Review Nepal News

Lockdown boosts movement of birds in Nepal

www.reviewnepal.com
  Kathmandu, Nepal      June 20 2020

 
KATHMANDU, June 20 (Xinhua) -- With the lockdown taking effect in Nepal, most Nepalis have been spending most of their time at their homes while birds are seen freely flying overhead suggesting the boost in their movement.
 
Though the scene is not unusual, the visibility of birds in the sky is a definite sign that the limited movement of people has had a positive impact on the biodiversity.
 
Krishna Bhusal, vulture conservation program manager at the Bird Conservation Nepal (BCN) said that the lockdown has become a boon for birds. "White vulture was witnessed in the urban sky after a decade while some species of birds were also seen around the human settlement areas," he said Saturday.
 
Many city dwellers in Kathmandu valley got the chance to witness different kinds of birds, be it in their yard, garden, balcony or in the sky above.
 
During the lockdown, the availability of food for birds make them vigorously travel and urban, sub-urban birds were very active in the Himalayan country this season.
 
"There is less disturbance for the birds because of which they have been freely roaming even in the urban areas," said an ornithologist Vimal Kumar Thapa. "The season has turned out to be a favorable one as this is also a breeding season for the birds."
 
According to BCN, an organization focusing on the conservation of birds, their habitats and sites, Nepal has a record of 9 percent of the total bird species found worldwide. The country has 886 species of birds of which 42 species are globally threatened.
 
"Though we don't have an exact number to determine whether their population was also boosted but their visibility suggests their breeding season this year was much better as compared to the previous ones," Thapa told Xinhua.
 
The lockdown enforced in Nepal coincidently is the time when many birds migrate to Nepal. "About 65 species of birds migrate to Nepal from South during summer and most of them nest here," avian expert Bhusal said. "Due to the lockdown, the migratory birds had the chance to breed in a nice environment."
 
Avian experts have taken the increased visibility of birds in the valley as a positive sign for the environment.

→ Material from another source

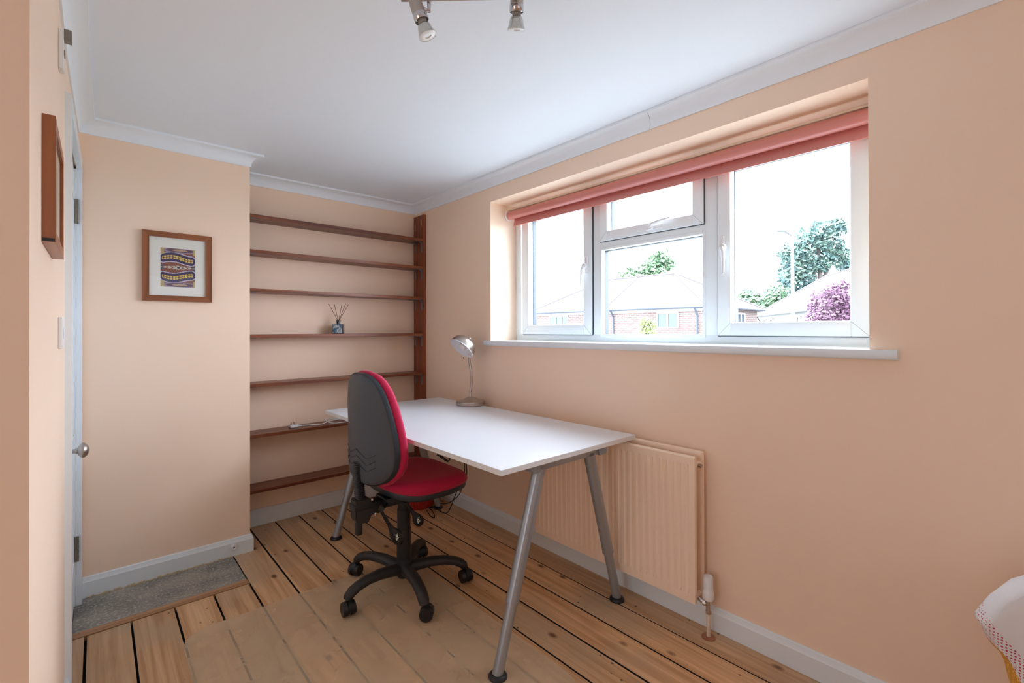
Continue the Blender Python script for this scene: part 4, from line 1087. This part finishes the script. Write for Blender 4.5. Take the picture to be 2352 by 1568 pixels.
def house(name, label, corner, du, dv, Lu, Lv, ze, rise, wallm, wins, parts_extra=None, overhang=.35, hipline=False, pipes=()):
    e0 = Vector((corner.x, corner.y, 0)); root = empty(name, (corner.x, corner.y, GZ)); tag(root, label, 'house')
    def P(u, v, z): return Vector((du.x*u+dv.x*v, du.y*u+dv.y*v, z-GZ))
    bm = nb(); uvl = bm.loops.layers.uv.new('UVMap')
    cs = [(0, 0), (Lu, 0), (Lu, Lv), (0, Lv)]
    for i in range(4):
        a, b = cs[i], cs[(i+1) % 4]; L = math.hypot(b[0]-a[0], b[1]-a[1])
        f = bm.faces.new([bm.verts.new(P(*a, GZ)), bm.verts.new(P(*b, GZ)), bm.verts.new(P(*b, ze)), bm.verts.new(P(*a, ze))])
        for l, uv in zip(f.loops, ((0, 0), (L, 0), (L, ze-GZ), (0, ze-GZ))): l[uvl].uv = uv
    bm.faces.new([bm.verts.new(P(*c, ze)) for c in cs])
    wl_ = obj('house_wall', bm, wallm, root)
    h = Lv/2; o_ = overhang
    A = [P(-o_, -o_, ze), P(Lu+o_, -o_, ze), P(Lu+o_, Lv+o_, ze), P(-o_, Lv+o_, ze)]; r0, r1 = P(h, h, ze+rise), P(Lu-h, h, ze+rise)
    bm = nb(); v = [bm.verts.new(p) for p in A]; a, b = bm.verts.new(r0), bm.verts.new(r1)
    bm.faces.new((v[0], v[1], b, a)); bm.faces.new((v[1], v[2], b)); bm.faces.new((v[2], v[3], a, b)); bm.faces.new((v[3], v[0], a)); bm.faces.new(v[::-1])
    rf = obj('roof', bm, M['roof'], root)
    bm = nb()
    for p, q_ in ((A[0], r0), (A[1], r1), (r0, r1), (A[2], r1), (A[3], r0)): tube(bm, [p, q_], .09, 6)
    if hipline: tube(bm, [P(Lu/2, -o_, ze+.02), P(Lu/2, h, ze+rise+.02)], .09, 6)
    obj('ridge_tiles', bm, mat('ridge_tile', (84, 76, 76), .8), rf)
    bm = nb()
    for i in range(4): tube(bm, [A[i]-Vector((0, 0, .05)), A[(i+1) % 4]-Vector((0, 0, .05))], .075, 8)
    for u in pipes: tube(bm, [P(u, -o_, ze-.1), P(u, -.08, ze-.5), P(u, -.08, GZ)], .06, 8)
    obj('gutter', bm, M['gutter'], root)
    for (side, u0, u1, za, zb, nm) in wins:
        def Q(u, z, d): return P(u, -d, z) if side == 0 else P(-d, u, z)
        def bx(bm, ua, ub, z0_, z1_, d0, d1):
            vs = [bm.verts.new(Q(u, z, d)) for u in (ua, ub) for z in (z0_, z1_) for d in (d0, d1)]
            for f in ((0, 1, 3, 2), (4, 6, 7, 5), (0, 4, 5, 1), (2, 3, 7, 6), (0, 2, 6, 4), (1, 5, 7, 3)): bm.faces.new([vs[i] for i in f])
        bm = nb(); t = .09
        bx(bm, u0, u1, za, za+t, .0, .08); bx(bm, u0, u1, zb-t, zb, .0, .08)
        for k in range(nm+1): uu = u0+(u1-u0-t)*k/nm; bx(bm, uu, uu+t, za, zb, .0, .08)
        wf = obj('house_window', bm, M['render'], root)
        bm = nb(); bx(bm, u0+t/2, u1-t/2, za+t/2, zb-t/2, .0, .035); obj('pane', bm, M['darkglass'], wf)
    return root
def dirv(a, d): v = cr_*a + cf_*d; v.z = 0; return v.normalized()
c1 = W(11, 26)
zeave = EYE + 1.32
h1 = house('brick_house', 'red brick house with a hipped tiled roof, beyond the middle panes', c1, dirv(-8.93, 9.7), dirv(5.6, 5.0), 13.2, 7.5, zeave, 2.45, M['brick'],
      [(0, 1.5, 2.9, zeave-1.25, zeave-.28, 2), (0, 6.5, 8.0, zeave-1.3, zeave-.32, 2), (0, 9.8, 11.6, zeave-1.3, zeave-.3, 3), (1, 4.2, 5.4, zeave-1.3, zeave-.3, 2)], hipline=True, pipes=(.4, 6.0))
bm = nb()
def slabu(bm, root, du, dv, u0, u1, z0, z1, d):
    pts = [Vector((du.x*u-dv.x*q, du.y*u-dv.y*q, z-GZ)) for u in (u0, u1) for z in (z0, z1) for q in (0, d)]
    vs = [bm.verts.new(p) for p in pts]
    for f in ((0, 1, 3, 2), (4, 6, 7, 5), (0, 4, 5, 1), (2, 3, 7, 6), (0, 2, 6, 4), (1, 5, 7, 3)): bm.faces.new([vs[i] for i in f])
slabu(bm, h1, dirv(-8.93, 9.7), dirv(5.6, 5.0), 0, 13.2, zeave-.26, zeave-.02, .06)
obj('fascia_board', bm, M['render'], h1)
c2 = W(24.6, 46)
h2 = house('white_house', 'white rendered house with a tiled roof, beyond the right pane', c2, dirv(-.28, -.96), dirv(.96, -.28), 22, 9, EYE+1.3, 3.3, M['render'],
      [(0, 3.0, 4.0, EYE+.1, EYE+.95, 2), (0, 5.2, 6.2, EYE+.1, EYE+.95, 2), (0, 12.0, 13.6, EYE+.1, EYE+.95, 2)], pipes=(1.6,))
# lamp post
lp = W(.612*21, 21); lpz = EYE + (755-540)/1070*21
lpo = tag(empty('street_lamp', (lp.x, lp.y, GZ)), 'pale street lamp post outside the right-hand pane', 'street lamp')
bm = nb(); tube(bm, [(0, 0, 0), (0, 0, 3)], .11, 14); tube(bm, [(0, 0, 3), (0, 0, lpz-GZ)], [.085, .06], 14); obj('lamp_pole', bm, M['render'], lpo, 40)
l_ = -cr_; bm = nb(); tube(bm, [Vector((0, 0, lpz-GZ-.02)), l_*.2 + Vector((0, 0, lpz-GZ+.10)), l_*.38+Vector((0, 0, lpz-GZ+.22))], .035, 10); obj('lamp_arm', bm, M['gutter'], lpo, 40)
bm = nb(); q_ = [l_*t + Vector((0, 0, lpz-GZ+.20+.06*(t-.3))) for t in (.28, .34, .45, .58, .68, .72)]; tube(bm, q_, [.02, .07, .10, .10, .06, .02], 12, sq=(1, .55)); obj('lantern', bm, mat('grey_lantern', (70, 80, 86), .5), lpo, 60)
def leafmat(name, c1_, c2_, sc_=1.2):
    m = mat(name, c1_, .8); nt = m.node_tree; b = nt.nodes['Principled BSDF']
    tc = nt.nodes.new('ShaderNodeTexCoord'); n = nt.nodes.new('ShaderNodeTexNoise'); n.inputs['Scale'].default_value = sc_; n.inputs['Detail'].default_value = 5; nt.links.new(tc.outputs['Object'], n.inputs['Vector'])
    cr = nt.nodes.new('ShaderNodeValToRGB'); cr.color_ramp.elements[0].position = .38; cr.color_ramp.elements[1].position = .62; cr.color_ramp.elements[0].color = lin(c1_); cr.color_ramp.elements[1].color = lin(c2_)
    nt.links.new(n.outputs['Fac'], cr.inputs[0]); nt.links.new(cr.outputs[0], b.inputs['Base Color']); return m
def tree(name, label, base, blobs, leaf, lm, trunk, n=2600, cat='tree', barkm=None, seed=1, branches=()):
    rnd = random.Random(seed); root = empty(name, base); tag(root, label, cat)
    vs, fs = [], []
    tot = sum(b[3]**2 for b in blobs)
    for (x, y, z, r, *sq) in blobs:
        fz = sq[0] if sq else 1
        for _ in range(int(n*r*r/tot)):
            d = Vector((rnd.gauss(0, 1), rnd.gauss(0, 1), rnd.gauss(0, 1))).normalized() * r * rnd.random()**.4
            c = cr_*(x+d.x) + cf_*(y+d.y) + Vector((0, 0, z+d.z*fz))
            a = Vector((rnd.gauss(0, 1), rnd.gauss(0, 1), rnd.gauss(0, 1))).normalized(); b = a.orthogonal().normalized()
            s_ = leaf*rnd.uniform(.6, 1.3); i = len(vs)
            vs += [c-a*s_, c+b*s_*.6, c+a*s_, c-b*s_*.6]; fs.append((i, i+1, i+2, i+3))
    me = bpy.data.meshes.new('foliage'); me.from_pydata([tuple(v) for v in vs], [], fs); me.materials.append(lm)
    f = bpy.data.objects.new('foliage', me); C.objects.link(f); f.parent = root; f['kind'] = 'stuff'
    bm = nb(); tube(bm, [cr_*p[0]+cf_*p[1]+Vector((0, 0, p[2])) for p in trunk], [p[3] for p in trunk], 8)
    obj('trunk', bm, barkm or M['bark'], root, 60)
    for br in branches:
        bm = nb(); tube(bm, [cr_*p[0]+cf_*p[1]+Vector((0, 0, p[2])) for p in br], [p[3] for p in br], 6); obj('branch', bm, barkm or M['bark'], root, 60)
    return root
M['bark'] = mat('tree_bark', (70, 62, 58), .9, var=.2, vscale=4)
Lm = {'pine': leafmat('blue_green_needles', (64, 90, 88), (98, 120, 104), .8), 'birch': leafmat('pale_green_leaves', (92, 122, 88), (126, 148, 112), 1.2),
      'plum': leafmat('purple_plum_leaves', (90, 58, 78), (122, 92, 108), 2.5), 'shrub': leafmat('yellow_green_leaves', (116, 126, 74), (132, 140, 88), 3), 'hedge': leafmat('mid_green_leaves', (84, 110, 88), (116, 138, 104), 1)}
def px(u, v, d):  # lateral, height above ground for a pixel at a depth
    return (u-1166)/1070*d, EYE + (755-v)/1070*d - GZ
def rel(list_, u0, d):
    a0 = (u0-1166)/1070*d; out = []
    for (u, v, r, *k) in list_:
        a, z = px(u, v, d); out.append((a-a0, 0, z, r/1070*d, *k))
    return out
def troot(u, d): p = W((u-1166)/1070*d, d, GZ); return (p.x, p.y, GZ)
d = 62.0
def tp(u, v, rad, u0): a, z = px(u, v, d); return (a-(u0-1166)/1070*d, 0, z, rad)
tree('pine_tree', 'tall blue-green pine beyond the lamp post', troot(1868, d), rel([(1890, 525, 26), (1925, 520, 22), (1860, 550, 34), (1905, 560, 30), (1825, 580, 30), (1815, 620, 28), (1850, 600, 28), (1900, 590, 24), (1880, 610, 26, .7), (1930, 585, 22), (1940, 610, 18), (1805, 650, 24), (1845, 640, 26), (1860, 670, 26), (1830, 672, 20), (1800, 580, 16)], 1868, d),
     .34, Lm['pine'], [(0, 0, 0, .5), (*tp(1872, 690, .4, 1868)[:3], .38), (*tp(1885, 640, .3, 1868)[:3], .3), (*tp(1880, 560, .2, 1868)[:3], .15)], 5200, seed=4,
     branches=([(*tp(1890, 640, .2, 1868)[:3], .28), (*tp(1905, 615, .15, 1868)[:3], .2), (*tp(1915, 590, .1, 1868)[:3], .1)], [(*tp(1876, 640, .2, 1868)[:3], .24), (*tp(1868, 615, .15, 1868)[:3], .16), (*tp(1850, 600, .1, 1868)[:3], .1)], [(*tp(1880, 655, .2, 1868)[:3], .2), (*tp(1860, 648, .15, 1868)[:3], .14), (*tp(1835, 640, .1, 1868)[:3], .08)]))
d = 58.0
tree('background_tree', 'mid-green tree low between the two houses', troot(1735, d), rel([(1700, 690, 30), (1740, 705, 32), (1775, 700, 34), (1785, 675, 26), (1720, 680, 20)], 1735, d), .3, Lm['hedge'], [(0, 0, 0, .3), (0, 0, 3, .25), (0, 0, 5.5, .1)], 2600, seed=5)
d = 48.0
tree('birch_tree', 'pale green tree rising behind the brick house roof', troot(1510, d), rel([(1515, 585, 24), (1520, 605, 24), (1490, 610, 26), (1460, 625, 26), (1505, 630, 30), (1535, 600, 18), (1430, 632, 16)], 1510, d), .26, Lm['birch'], [(0, 0, 0, .25), (0, 0, 4, .2), (0, 0, 8, .08)], 2000, seed=6)
d = 18.0
tree('plum_tree', 'purple-leaved tree in front of the white house', troot(1915, d), rel([(1890, 690, 32), (1925, 680, 36), (1950, 700, 40), (1885, 722, 30), (1915, 730, 34), (1950, 735, 34), (1868, 735, 20), (1935, 660, 20)], 1915, d), .075, Lm['plum'], [(0, 0, 0, .12), (.02, 0, 1.6, .1), (0, 0, 3.4, .04)], 5200, seed=7)
d = 17.0
tree('garden_shrub', 'small yellow-green shrub in front of the brick house', troot(1487, d), rel([(1480, 738, 14), (1495, 745, 14), (1485, 758, 20), (1492, 772, 20)], 1487, d), .055, Lm['shrub'], [(0, 0, 0, .05), (0, 0, 2.4, .02)], 1300, 'shrub', seed=8)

With less movement, the pollution was significantly reduced, thus creating an environment for the birds to freely migrate and breed in Nepal.
 
Thapa said that many young birds have grown as their breeding season starts from March.
 
Ranibari Community Forest, UN Park at Lalitpur, Godawari, forest around Pashupati, Bajrabarahi, Phulchowki and Sankhu, among other places, are considered better habitats for birds in the Kathmandu valley.
 
However, avian experts are worried that the relaxation of lockdown in Nepal will have a negative impact on the improved movement of birds.
 
The Nepali government has relaxed the lockdown leading to an increased movement of people. "If things come back to normal, the birds will be forced to live the same routine as it was in the past," lamented Thapa.